It's time to name Pittsburgh's USL W League team | Sports | Pittsburgh | Pittsburgh City Paper

It's time to name Pittsburgh's USL W League team

click to enlarge It's time to name Pittsburgh's USL W League team
Image courtesy of Pittsburgh Riverhounds
If you haven't heard, Pittsburgh is getting a women's soccer team — and they'll be called either the Confluence, Renegades, Riveters, or Strikers depending on what fans choose over the next two and a half weeks.

"We didn't want something that was being copied from either another city or from a previous team," the Riverhounds' director of communications Matt Grubba tells Pittsburgh City Paper (Hounds ownership was responsible for establishing the new USL W League team and sorting through preliminary naming options). Grubba said the four finalists were winnowed from more than 1,000 entries that included everything from "Boaty McBoatface"-style pranks to names of defunct teams from the ’60s, ’70s, and ’80s in addition to numerous creative suggestions.

"Actually, Riverhounds was one of the top four names people suggested," Grubbs says. "But ... we'd already determined we want to go with it with a distinct brand for them."

Voting in this final round will be limited to one vote per fan.

Grubba expects the team's name to be announced within approximately the next four weeks. "After that comes design of jerseys design of secondary logos, wordmarks, you know, more enhanced things," he says. The team has some preliminary design ideas ready for each of the four club identities so it can hit the ground running between the end of voting and the W League team's planned launch in 2025.

The W League is a preprofessional league that began play in 2022. It sits below the USL Super League in the U.S. women's soccer pyramid and functions as an incubator for college and even some high-school breakout talent. Grubba says the W League strengthens the national pipeline for women's soccer, noting that "many players from the League have gone on to end up getting drafted in NWSL [or] gone overseas to play in Europe." The league's shorter season typically runs from May to July.

The addition of a W League team locally also means more opportunities for Pittsburgh-area talent. The Riverhounds recently announced plans for a multi-field soccer complex in North Huntingdon that would greatly expand the team youth academy's footprint. The W League team would mean girls building their skills at the academy have an additional option when they age out.

"Right now, after the age of 19, girls just graduate out, go to colleges, or go their separate ways," Grubba says. "And so this bridges that gap from that to the professional level."

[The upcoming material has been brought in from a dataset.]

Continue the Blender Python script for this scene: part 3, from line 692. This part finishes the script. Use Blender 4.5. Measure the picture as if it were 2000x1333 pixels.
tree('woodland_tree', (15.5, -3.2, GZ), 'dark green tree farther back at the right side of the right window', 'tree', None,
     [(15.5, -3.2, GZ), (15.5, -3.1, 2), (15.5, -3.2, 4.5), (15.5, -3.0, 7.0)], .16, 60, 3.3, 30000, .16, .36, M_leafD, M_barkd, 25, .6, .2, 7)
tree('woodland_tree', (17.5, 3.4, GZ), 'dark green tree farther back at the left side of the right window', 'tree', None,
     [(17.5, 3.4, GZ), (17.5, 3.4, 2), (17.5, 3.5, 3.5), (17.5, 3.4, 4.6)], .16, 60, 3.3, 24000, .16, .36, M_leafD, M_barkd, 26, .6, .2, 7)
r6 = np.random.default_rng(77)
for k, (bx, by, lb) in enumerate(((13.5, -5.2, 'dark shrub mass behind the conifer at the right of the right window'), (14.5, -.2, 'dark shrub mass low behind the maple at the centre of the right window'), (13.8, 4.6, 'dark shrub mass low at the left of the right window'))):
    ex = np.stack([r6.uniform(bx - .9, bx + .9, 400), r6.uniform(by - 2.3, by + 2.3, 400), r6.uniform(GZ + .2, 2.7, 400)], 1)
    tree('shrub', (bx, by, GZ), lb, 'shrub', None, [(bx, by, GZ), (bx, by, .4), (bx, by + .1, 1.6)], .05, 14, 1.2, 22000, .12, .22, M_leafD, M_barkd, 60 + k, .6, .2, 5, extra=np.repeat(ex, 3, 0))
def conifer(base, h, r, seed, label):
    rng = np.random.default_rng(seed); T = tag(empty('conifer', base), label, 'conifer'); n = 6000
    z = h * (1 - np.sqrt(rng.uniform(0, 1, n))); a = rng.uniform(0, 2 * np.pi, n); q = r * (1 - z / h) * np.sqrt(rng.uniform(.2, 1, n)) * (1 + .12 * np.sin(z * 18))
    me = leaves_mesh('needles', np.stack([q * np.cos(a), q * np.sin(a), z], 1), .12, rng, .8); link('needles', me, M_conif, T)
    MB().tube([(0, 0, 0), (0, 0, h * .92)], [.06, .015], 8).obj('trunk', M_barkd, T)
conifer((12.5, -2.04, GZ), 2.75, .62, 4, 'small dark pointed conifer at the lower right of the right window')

While the Riverhounds themselves have scuffled this season, going winless over their last nine fixtures, the team has nonetheless deepened its talent pool and fostered a welcoming fan culture at Highmark Stadium for soccer fans across the region and beyond. Grubba says the emergent W League deepens that commitment at a time when interest in women's soccer is sky high.

"This vote is the last chance for fans [to name the team]," he says. "We want to see many people get involved." Potential Confluence, Renegades, Riveters, or Strikers fans have until Fri., July 19 to do so on the Riverhounds website.